### Problem statement
Extract the first line through the line containing "t = np.clip((x-a)/(b-a), 0, 1);" from the listing below, exactly as written.

### Supplied material
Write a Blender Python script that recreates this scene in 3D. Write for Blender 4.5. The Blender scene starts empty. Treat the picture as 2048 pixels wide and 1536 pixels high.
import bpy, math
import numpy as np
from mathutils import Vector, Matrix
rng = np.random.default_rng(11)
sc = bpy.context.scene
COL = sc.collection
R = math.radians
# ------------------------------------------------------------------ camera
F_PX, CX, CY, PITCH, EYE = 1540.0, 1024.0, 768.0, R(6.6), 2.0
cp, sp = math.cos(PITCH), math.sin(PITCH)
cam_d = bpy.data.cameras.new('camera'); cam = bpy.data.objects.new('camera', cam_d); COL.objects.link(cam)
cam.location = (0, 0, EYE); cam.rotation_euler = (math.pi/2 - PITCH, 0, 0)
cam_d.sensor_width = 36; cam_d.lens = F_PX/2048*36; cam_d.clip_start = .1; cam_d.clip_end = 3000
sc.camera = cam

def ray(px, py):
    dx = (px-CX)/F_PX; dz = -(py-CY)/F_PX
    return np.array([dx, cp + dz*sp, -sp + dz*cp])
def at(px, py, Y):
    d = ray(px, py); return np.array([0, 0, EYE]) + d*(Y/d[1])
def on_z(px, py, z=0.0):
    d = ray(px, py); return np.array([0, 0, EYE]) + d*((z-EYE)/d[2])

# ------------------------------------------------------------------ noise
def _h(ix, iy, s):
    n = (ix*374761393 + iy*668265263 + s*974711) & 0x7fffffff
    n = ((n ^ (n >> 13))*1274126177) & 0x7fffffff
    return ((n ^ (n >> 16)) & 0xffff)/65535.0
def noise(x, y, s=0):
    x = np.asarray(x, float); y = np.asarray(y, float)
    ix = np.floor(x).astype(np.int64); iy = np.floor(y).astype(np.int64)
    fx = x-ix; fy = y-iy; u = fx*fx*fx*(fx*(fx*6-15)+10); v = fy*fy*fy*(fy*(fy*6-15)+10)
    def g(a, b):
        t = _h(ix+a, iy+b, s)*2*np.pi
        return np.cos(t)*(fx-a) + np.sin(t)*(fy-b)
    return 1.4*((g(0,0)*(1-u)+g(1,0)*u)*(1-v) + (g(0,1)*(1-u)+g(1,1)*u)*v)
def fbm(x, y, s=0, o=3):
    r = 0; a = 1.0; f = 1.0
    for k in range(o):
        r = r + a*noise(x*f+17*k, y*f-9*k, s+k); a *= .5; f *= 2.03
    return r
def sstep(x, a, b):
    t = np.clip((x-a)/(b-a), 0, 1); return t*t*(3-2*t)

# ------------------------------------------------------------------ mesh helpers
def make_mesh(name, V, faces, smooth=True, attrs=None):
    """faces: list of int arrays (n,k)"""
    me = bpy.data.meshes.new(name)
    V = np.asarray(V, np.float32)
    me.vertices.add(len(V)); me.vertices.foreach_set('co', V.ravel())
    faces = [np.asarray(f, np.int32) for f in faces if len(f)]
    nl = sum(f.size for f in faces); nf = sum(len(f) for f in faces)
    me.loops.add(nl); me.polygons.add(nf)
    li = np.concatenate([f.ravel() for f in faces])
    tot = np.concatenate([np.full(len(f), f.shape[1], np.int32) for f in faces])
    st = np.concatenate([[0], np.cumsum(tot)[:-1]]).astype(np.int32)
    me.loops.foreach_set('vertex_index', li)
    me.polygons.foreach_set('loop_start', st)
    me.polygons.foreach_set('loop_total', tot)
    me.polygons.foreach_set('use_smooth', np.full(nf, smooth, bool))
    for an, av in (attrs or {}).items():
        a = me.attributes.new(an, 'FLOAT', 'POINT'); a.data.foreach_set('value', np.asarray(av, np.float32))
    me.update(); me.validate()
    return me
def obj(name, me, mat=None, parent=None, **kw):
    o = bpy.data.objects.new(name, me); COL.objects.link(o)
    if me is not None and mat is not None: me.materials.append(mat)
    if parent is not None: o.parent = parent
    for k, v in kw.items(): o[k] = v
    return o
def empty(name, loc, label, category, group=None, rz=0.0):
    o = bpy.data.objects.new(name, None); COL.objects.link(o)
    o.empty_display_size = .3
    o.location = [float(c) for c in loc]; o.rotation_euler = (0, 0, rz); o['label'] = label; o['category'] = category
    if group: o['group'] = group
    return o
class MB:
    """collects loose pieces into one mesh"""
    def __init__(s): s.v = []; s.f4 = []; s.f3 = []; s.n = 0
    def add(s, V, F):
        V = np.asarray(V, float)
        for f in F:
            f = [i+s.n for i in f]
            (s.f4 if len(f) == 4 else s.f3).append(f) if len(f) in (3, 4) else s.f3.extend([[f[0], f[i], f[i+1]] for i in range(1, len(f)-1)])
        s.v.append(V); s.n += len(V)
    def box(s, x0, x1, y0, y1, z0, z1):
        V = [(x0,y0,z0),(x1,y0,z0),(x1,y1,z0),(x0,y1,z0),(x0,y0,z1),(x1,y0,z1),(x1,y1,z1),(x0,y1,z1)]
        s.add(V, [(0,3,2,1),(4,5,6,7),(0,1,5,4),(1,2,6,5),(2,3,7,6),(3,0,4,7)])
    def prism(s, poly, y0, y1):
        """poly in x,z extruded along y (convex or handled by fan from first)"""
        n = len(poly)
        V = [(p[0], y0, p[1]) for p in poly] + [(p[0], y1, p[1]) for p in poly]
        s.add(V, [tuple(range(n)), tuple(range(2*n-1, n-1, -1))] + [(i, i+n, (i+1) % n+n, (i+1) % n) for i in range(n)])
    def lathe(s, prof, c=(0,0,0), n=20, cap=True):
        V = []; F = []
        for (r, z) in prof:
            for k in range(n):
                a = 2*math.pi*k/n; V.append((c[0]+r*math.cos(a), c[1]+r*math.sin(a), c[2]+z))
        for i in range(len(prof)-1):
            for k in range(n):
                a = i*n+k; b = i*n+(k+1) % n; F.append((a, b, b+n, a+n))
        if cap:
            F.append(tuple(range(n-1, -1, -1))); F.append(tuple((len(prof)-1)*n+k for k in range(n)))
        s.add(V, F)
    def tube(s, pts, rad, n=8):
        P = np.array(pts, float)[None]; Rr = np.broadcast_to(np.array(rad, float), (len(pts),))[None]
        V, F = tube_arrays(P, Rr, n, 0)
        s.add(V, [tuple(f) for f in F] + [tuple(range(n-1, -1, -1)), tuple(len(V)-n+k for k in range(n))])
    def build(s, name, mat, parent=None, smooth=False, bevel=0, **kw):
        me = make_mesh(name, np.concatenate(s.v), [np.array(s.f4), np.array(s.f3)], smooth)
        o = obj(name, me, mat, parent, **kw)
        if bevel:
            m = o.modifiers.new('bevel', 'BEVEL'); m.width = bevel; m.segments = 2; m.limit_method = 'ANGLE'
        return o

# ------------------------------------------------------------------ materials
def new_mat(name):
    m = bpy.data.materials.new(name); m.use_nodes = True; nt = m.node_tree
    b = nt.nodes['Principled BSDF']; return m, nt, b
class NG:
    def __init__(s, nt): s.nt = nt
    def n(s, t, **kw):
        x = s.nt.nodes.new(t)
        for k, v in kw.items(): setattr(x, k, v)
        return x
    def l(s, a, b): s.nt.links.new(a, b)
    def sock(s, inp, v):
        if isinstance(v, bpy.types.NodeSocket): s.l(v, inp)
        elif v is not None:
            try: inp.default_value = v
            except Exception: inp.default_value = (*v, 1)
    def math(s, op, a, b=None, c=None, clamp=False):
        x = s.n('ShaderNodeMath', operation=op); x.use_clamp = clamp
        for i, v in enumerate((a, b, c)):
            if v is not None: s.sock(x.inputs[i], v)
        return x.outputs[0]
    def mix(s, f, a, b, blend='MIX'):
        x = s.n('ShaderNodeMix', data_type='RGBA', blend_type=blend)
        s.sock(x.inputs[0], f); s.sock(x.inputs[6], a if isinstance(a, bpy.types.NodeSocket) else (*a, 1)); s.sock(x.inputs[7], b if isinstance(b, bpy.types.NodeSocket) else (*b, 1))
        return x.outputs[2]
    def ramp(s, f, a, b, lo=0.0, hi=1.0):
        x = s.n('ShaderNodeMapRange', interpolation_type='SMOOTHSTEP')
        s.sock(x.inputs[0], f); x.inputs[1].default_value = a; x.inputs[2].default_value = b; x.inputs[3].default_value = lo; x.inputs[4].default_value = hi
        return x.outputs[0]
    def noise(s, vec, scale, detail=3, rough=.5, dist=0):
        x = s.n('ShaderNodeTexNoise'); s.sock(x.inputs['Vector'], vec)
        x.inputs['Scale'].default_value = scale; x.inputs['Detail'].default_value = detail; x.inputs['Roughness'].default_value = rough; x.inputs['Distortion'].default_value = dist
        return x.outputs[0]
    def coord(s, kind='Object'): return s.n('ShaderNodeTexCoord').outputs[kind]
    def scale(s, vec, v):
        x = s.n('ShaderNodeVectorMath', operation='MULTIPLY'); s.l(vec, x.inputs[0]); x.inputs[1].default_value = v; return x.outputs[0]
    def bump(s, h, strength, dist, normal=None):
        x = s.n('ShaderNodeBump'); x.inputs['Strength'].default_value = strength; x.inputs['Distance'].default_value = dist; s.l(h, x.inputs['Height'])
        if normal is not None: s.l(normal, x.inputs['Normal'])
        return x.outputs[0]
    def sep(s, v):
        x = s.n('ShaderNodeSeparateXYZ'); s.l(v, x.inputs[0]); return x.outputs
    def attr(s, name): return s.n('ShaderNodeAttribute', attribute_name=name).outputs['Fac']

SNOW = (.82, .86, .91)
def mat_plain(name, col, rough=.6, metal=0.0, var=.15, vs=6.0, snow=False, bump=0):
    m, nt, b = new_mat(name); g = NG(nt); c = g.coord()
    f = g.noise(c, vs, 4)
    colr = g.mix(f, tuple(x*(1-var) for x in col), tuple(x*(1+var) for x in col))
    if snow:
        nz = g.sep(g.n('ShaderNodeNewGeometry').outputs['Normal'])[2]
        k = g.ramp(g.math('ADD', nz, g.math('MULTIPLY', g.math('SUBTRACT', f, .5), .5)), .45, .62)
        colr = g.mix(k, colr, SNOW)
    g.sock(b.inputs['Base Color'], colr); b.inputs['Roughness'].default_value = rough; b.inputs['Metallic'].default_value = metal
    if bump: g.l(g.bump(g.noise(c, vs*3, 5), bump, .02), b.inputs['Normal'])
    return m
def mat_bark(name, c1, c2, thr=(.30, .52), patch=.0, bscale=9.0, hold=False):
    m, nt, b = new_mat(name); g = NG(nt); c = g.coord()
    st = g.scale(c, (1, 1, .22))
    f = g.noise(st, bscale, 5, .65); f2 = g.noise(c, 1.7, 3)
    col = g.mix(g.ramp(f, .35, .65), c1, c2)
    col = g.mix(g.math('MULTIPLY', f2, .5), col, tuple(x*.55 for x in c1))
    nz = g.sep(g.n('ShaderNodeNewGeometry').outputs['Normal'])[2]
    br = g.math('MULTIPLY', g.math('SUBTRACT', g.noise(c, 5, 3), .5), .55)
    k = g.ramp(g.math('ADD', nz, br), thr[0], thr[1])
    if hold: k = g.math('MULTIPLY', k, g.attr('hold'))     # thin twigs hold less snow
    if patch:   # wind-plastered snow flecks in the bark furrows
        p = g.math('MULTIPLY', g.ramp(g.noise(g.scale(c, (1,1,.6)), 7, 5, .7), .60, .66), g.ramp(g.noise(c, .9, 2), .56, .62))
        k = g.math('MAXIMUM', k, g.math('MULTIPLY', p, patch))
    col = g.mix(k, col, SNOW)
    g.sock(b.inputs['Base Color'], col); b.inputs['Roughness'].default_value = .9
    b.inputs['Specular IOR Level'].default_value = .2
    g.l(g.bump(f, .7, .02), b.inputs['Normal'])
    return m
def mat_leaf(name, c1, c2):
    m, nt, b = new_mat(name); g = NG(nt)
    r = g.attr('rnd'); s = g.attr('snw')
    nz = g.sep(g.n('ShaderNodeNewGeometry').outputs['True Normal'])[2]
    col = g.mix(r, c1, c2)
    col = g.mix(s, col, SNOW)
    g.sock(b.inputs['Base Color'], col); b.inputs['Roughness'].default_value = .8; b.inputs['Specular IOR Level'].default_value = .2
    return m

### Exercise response
Write a Blender Python script that recreates this scene in 3D. Write for Blender 4.5. The Blender scene starts empty. Treat the picture as 2048 pixels wide and 1536 pixels high.
import bpy, math
import numpy as np
from mathutils import Vector, Matrix
rng = np.random.default_rng(11)
sc = bpy.context.scene
COL = sc.collection
R = math.radians
# ------------------------------------------------------------------ camera
F_PX, CX, CY, PITCH, EYE = 1540.0, 1024.0, 768.0, R(6.6), 2.0
cp, sp = math.cos(PITCH), math.sin(PITCH)
cam_d = bpy.data.cameras.new('camera'); cam = bpy.data.objects.new('camera', cam_d); COL.objects.link(cam)
cam.location = (0, 0, EYE); cam.rotation_euler = (math.pi/2 - PITCH, 0, 0)
cam_d.sensor_width = 36; cam_d.lens = F_PX/2048*36; cam_d.clip_start = .1; cam_d.clip_end = 3000
sc.camera = cam

def ray(px, py):
    dx = (px-CX)/F_PX; dz = -(py-CY)/F_PX
    return np.array([dx, cp + dz*sp, -sp + dz*cp])
def at(px, py, Y):
    d = ray(px, py); return np.array([0, 0, EYE]) + d*(Y/d[1])
def on_z(px, py, z=0.0):
    d = ray(px, py); return np.array([0, 0, EYE]) + d*((z-EYE)/d[2])

# ------------------------------------------------------------------ noise
def _h(ix, iy, s):
    n = (ix*374761393 + iy*668265263 + s*974711) & 0x7fffffff
    n = ((n ^ (n >> 13))*1274126177) & 0x7fffffff
    return ((n ^ (n >> 16)) & 0xffff)/65535.0
def noise(x, y, s=0):
    x = np.asarray(x, float); y = np.asarray(y, float)
    ix = np.floor(x).astype(np.int64); iy = np.floor(y).astype(np.int64)
    fx = x-ix; fy = y-iy; u = fx*fx*fx*(fx*(fx*6-15)+10); v = fy*fy*fy*(fy*(fy*6-15)+10)
    def g(a, b):
        t = _h(ix+a, iy+b, s)*2*np.pi
        return np.cos(t)*(fx-a) + np.sin(t)*(fy-b)
    return 1.4*((g(0,0)*(1-u)+g(1,0)*u)*(1-v) + (g(0,1)*(1-u)+g(1,1)*u)*v)
def fbm(x, y, s=0, o=3):
    r = 0; a = 1.0; f = 1.0
    for k in range(o):
        r = r + a*noise(x*f+17*k, y*f-9*k, s+k); a *= .5; f *= 2.03
    return r
def sstep(x, a, b):
    t = np.clip((x-a)/(b-a), 0, 1); return t*t*(3-2*t)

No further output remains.